> **REQUIREMENTS**
Return all of the data exactly as written, without the pictures.

> **GIVEN MATERIAL**
— begin —

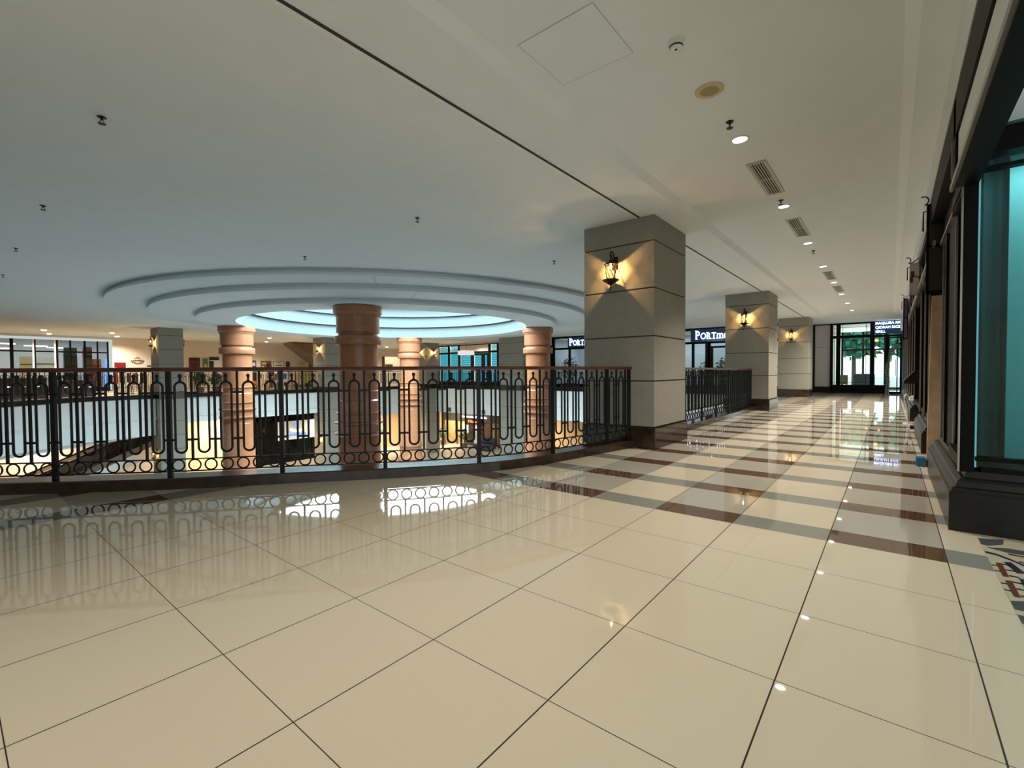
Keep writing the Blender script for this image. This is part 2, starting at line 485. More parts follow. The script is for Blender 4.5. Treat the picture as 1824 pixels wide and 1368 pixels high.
# underside of the upper slab
def under(*polys):
    b = nb()
    for q in polys: poly(b, q)
    obj('ceiling_lower', b, 'ceiling', kind='structure')
under([(-12, 28.95, -1.82), (7.85, 28.95, -1.82), (7.85, 50, -1.82), (-12, 50, -1.82)])
under([(16.7, 28.95, -1.82), (40, 28.95, -1.82), (40, 50, -1.82), (16.7, 50, -1.82)])
under([(7.85, 28.95, -1.32), (15.2, 28.95, -1.32), (15.2, 50, -1.32), (7.85, 50, -1.32)])
under([(24.95, -3, -1.82), (40, -3, -1.82), (40, 28.3, -1.82), (24.95, 28.3, -1.82)])
under([(-12, 22, -1.82), (-2, 22, -1.82), (6.67, 28.3, -1.82), (-12, 28.3, -1.82)])
under([(-12, -3, -1.82), (24.25, -3, -1.82), (24.25, 2.68, -1.82), (-12, 2.68, -1.82)])

# ------------------------------------------------------------------ square stone pillars
def pillar(label, x0, x1, y0, y1, top=CZ, low=LF, base=True):
    t = thing('stone_pillar', label, 'pillar', ((x0 + x1) / 2, (y0 + y1) / 2, 0), kind='thing', group='square pillars around the well')
    hx, hy = (x1 - x0) / 2, (y1 - y0) / 2
    b = nb(); zs = [low, -2.5, -1.8, -1.1, -.02, .32, 1.01, 1.68, 2.39, 3.08, top]
    g = .010
    for a, c in zip(zs, zs[1:]):
        bx(b, -hx, hx, -hy, hy, a + (g if a > low else 0), c - (g if c < top else 0))
    obj('shaft', b, 'pillar_stone', t)
    b = nb(); bx(b, -hx + .012, hx - .012, -hy + .012, hy - .012, low + .01, top - .01); obj('joint_core', b, 'groove', t)
    if base:
        b = nb(); bx(b, -hx - .03, hx + .03, -hy - .03, hy + .03, 0, .31); obj('marble_base', b, 'dark_marble', t, bevel=.008)
    return t
pillar('large square stone pillar nearest the camera, with a lit lantern, ending the curved railing', 6.66, 8.0, 2.71, 3.88)
pillar('second square stone pillar along the corridor, where the straight railing ends', 15.1, 16.4, 2.74, 3.92)
pillar('third and palest square pillar along the corridor, in front of the end wall', 23.6, 24.9, 2.76, 3.92)
pillar('grey square pillar across the well at left, between the poster wall and a lit lantern', 6.76, 7.78, 27.4, 28.7)
pillar('grey square pillar across the well, half hidden behind the front round column', 15.3, 16.6, 27.4, 28.9)
pillar('pale far pillar with two lit lanterns between the back round column and the teal window', 23.2, 24.55, 27.2, 28.3)
pillar('broad dark grey pillar beside the right round column, next to the teal window', 23.57, 24.9, 18.2, 20.2)
pillar('grey pillar edge just left of the large near pillar, beside the cut-off lit sign', 23.57, 24.9, 12.3, 13.75)

# ------------------------------------------------------------------ round copper-coloured columns
CAPZ = [(.50, LF), (.50, -3.45), (.62, -3.45), (.62, -3.2), (.54, -3.12), (.54, -2.75), (.60, -2.7), (.60, -2.6), (.52, -2.52), (.52, -.78)]
def column(label, x, y):
    t = thing('round_column', label, 'column', (x, y, 0), kind='thing', group='round columns under the rotunda ring')
    b = nb(); lathe(b, [(.62, LF), (.62, -3.5), (.66, -3.45), (.66, -3.3), (.58, -3.2), (.56, -2.75), (.60, -2.7), (.60, -2.6), (.56, -2.52), (.56, -.75)], 48); obj('pedestal', b, 'copper_stone', t, smooth=True)
    b = nb(); lathe(b, [(.56, -.75), (.545, -.72), (.545, -.10), (.545, .40), (.51, .44), (.51, 1.92), (.51, 1.94)], 48); obj('shaft', b, 'copper_stone', t, smooth=True)
    for z, r, h in ((-.50, .66, .09), (-.20, .66, .09), (.06, .60, .05), (.64, .56, .04)):
        b = nb(); lathe(b, [(.50, z - h * .9), (r - .05, z - h * .5), (r, z), (r, z + .03), (.50, z + .05)], 48); obj('ring_moulding', b, 'copper_stone', t, smooth=True)
    b = nb(); lathe(b, [(.50, 1.94), (.615, 1.94), (.62, 1.95), (.62, 2.165), (.615, 2.175), (.55, 2.185), (.52, 2.20), (.52, 2.275)], 48); obj('collar', b, 'copper_stone', t, smooth=True)
    b = nb(); lathe(b, [(.50, 2.27), (.575, 2.27), (.575, 2.71), (.595, 2.715), (.60, 2.745), (.628, 2.80), (.645, 2.81), (.645, 2.975), (.63, 2.99), (.01, 2.995)], 48); obj('capital', b, 'copper_stone', t, smooth=True)
column('front round copper-coloured column, widest of the four, in the middle of the railing', 7.4, 11.5)
column('left round copper-coloured column, right of the grey pillar with the unlit lantern', 7.4, 19.8)
column('right round copper-coloured column, between the dark grey pillar and the cut-off lit sign', 15.9, 11.5)
column('back round copper-coloured column, thinnest of the four, beside the twin lanterns', 15.8, 19.8)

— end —

> **FULL RESPONSE**
Keep writing the Blender script for this image. This is part 2, starting at line 485. More parts follow. The script is for Blender 4.5. Treat the picture as 1824 pixels wide and 1368 pixels high.
# underside of the upper slab
def under(*polys):
    b = nb()
    for q in polys: poly(b, q)
    obj('ceiling_lower', b, 'ceiling', kind='structure')
under([(-12, 28.95, -1.82), (7.85, 28.95, -1.82), (7.85, 50, -1.82), (-12, 50, -1.82)])
under([(16.7, 28.95, -1.82), (40, 28.95, -1.82), (40, 50, -1.82), (16.7, 50, -1.82)])
under([(7.85, 28.95, -1.32), (15.2, 28.95, -1.32), (15.2, 50, -1.32), (7.85, 50, -1.32)])
under([(24.95, -3, -1.82), (40, -3, -1.82), (40, 28.3, -1.82), (24.95, 28.3, -1.82)])
under([(-12, 22, -1.82), (-2, 22, -1.82), (6.67, 28.3, -1.82), (-12, 28.3, -1.82)])
under([(-12, -3, -1.82), (24.25, -3, -1.82), (24.25, 2.68, -1.82), (-12, 2.68, -1.82)])

# ------------------------------------------------------------------ square stone pillars
def pillar(label, x0, x1, y0, y1, top=CZ, low=LF, base=True):
    t = thing('stone_pillar', label, 'pillar', ((x0 + x1) / 2, (y0 + y1) / 2, 0), kind='thing', group='square pillars around the well')
    hx, hy = (x1 - x0) / 2, (y1 - y0) / 2
    b = nb(); zs = [low, -2.5, -1.8, -1.1, -.02, .32, 1.01, 1.68, 2.39, 3.08, top]
    g = .010
    for a, c in zip(zs, zs[1:]):
        bx(b, -hx, hx, -hy, hy, a + (g if a > low else 0), c - (g if c < top else 0))
    obj('shaft', b, 'pillar_stone', t)
    b = nb(); bx(b, -hx + .012, hx - .012, -hy + .012, hy - .012, low + .01, top - .01); obj('joint_core', b, 'groove', t)
    if base:
        b = nb(); bx(b, -hx - .03, hx + .03, -hy - .03, hy + .03, 0, .31); obj('marble_base', b, 'dark_marble', t, bevel=.008)
    return t
pillar('large square stone pillar nearest the camera, with a lit lantern, ending the curved railing', 6.66, 8.0, 2.71, 3.88)
pillar('second square stone pillar along the corridor, where the straight railing ends', 15.1, 16.4, 2.74, 3.92)
pillar('third and palest square pillar along the corridor, in front of the end wall', 23.6, 24.9, 2.76, 3.92)
pillar('grey square pillar across the well at left, between the poster wall and a lit lantern', 6.76, 7.78, 27.4, 28.7)
pillar('grey square pillar across the well, half hidden behind the front round column', 15.3, 16.6, 27.4, 28.9)
pillar('pale far pillar with two lit lanterns between the back round column and the teal window', 23.2, 24.55, 27.2, 28.3)
pillar('broad dark grey pillar beside the right round column, next to the teal window', 23.57, 24.9, 18.2, 20.2)
pillar('grey pillar edge just left of the large near pillar, beside the cut-off lit sign', 23.57, 24.9, 12.3, 13.75)

# ------------------------------------------------------------------ round copper-coloured columns
CAPZ = [(.50, LF), (.50, -3.45), (.62, -3.45), (.62, -3.2), (.54, -3.12), (.54, -2.75), (.60, -2.7), (.60, -2.6), (.52, -2.52), (.52, -.78)]
def column(label, x, y):
    t = thing('round_column', label, 'column', (x, y, 0), kind='thing', group='round columns under the rotunda ring')
    b = nb(); lathe(b, [(.62, LF), (.62, -3.5), (.66, -3.45), (.66, -3.3), (.58, -3.2), (.56, -2.75), (.60, -2.7), (.60, -2.6), (.56, -2.52), (.56, -.75)], 48); obj('pedestal', b, 'copper_stone', t, smooth=True)
    b = nb(); lathe(b, [(.56, -.75), (.545, -.72), (.545, -.10), (.545, .40), (.51, .44), (.51, 1.92), (.51, 1.94)], 48); obj('shaft', b, 'copper_stone', t, smooth=True)
    for z, r, h in ((-.50, .66, .09), (-.20, .66, .09), (.06, .60, .05), (.64, .56, .04)):
        b = nb(); lathe(b, [(.50, z - h * .9), (r - .05, z - h * .5), (r, z), (r, z + .03), (.50, z + .05)], 48); obj('ring_moulding', b, 'copper_stone', t, smooth=True)
    b = nb(); lathe(b, [(.50, 1.94), (.615, 1.94), (.62, 1.95), (.62, 2.165), (.615, 2.175), (.55, 2.185), (.52, 2.20), (.52, 2.275)], 48); obj('collar', b, 'copper_stone', t, smooth=True)
    b = nb(); lathe(b, [(.50, 2.27), (.575, 2.27), (.575, 2.71), (.595, 2.715), (.60, 2.745), (.628, 2.80), (.645, 2.81), (.645, 2.975), (.63, 2.99), (.01, 2.995)], 48); obj('capital', b, 'copper_stone', t, smooth=True)
column('front round copper-coloured column, widest of the four, in the middle of the railing', 7.4, 11.5)
column('left round copper-coloured column, right of the grey pillar with the unlit lantern', 7.4, 19.8)
column('right round copper-coloured column, between the dark grey pillar and the cut-off lit sign', 15.9, 11.5)
column('back round copper-coloured column, thinnest of the four, beside the twin lanterns', 15.8, 19.8)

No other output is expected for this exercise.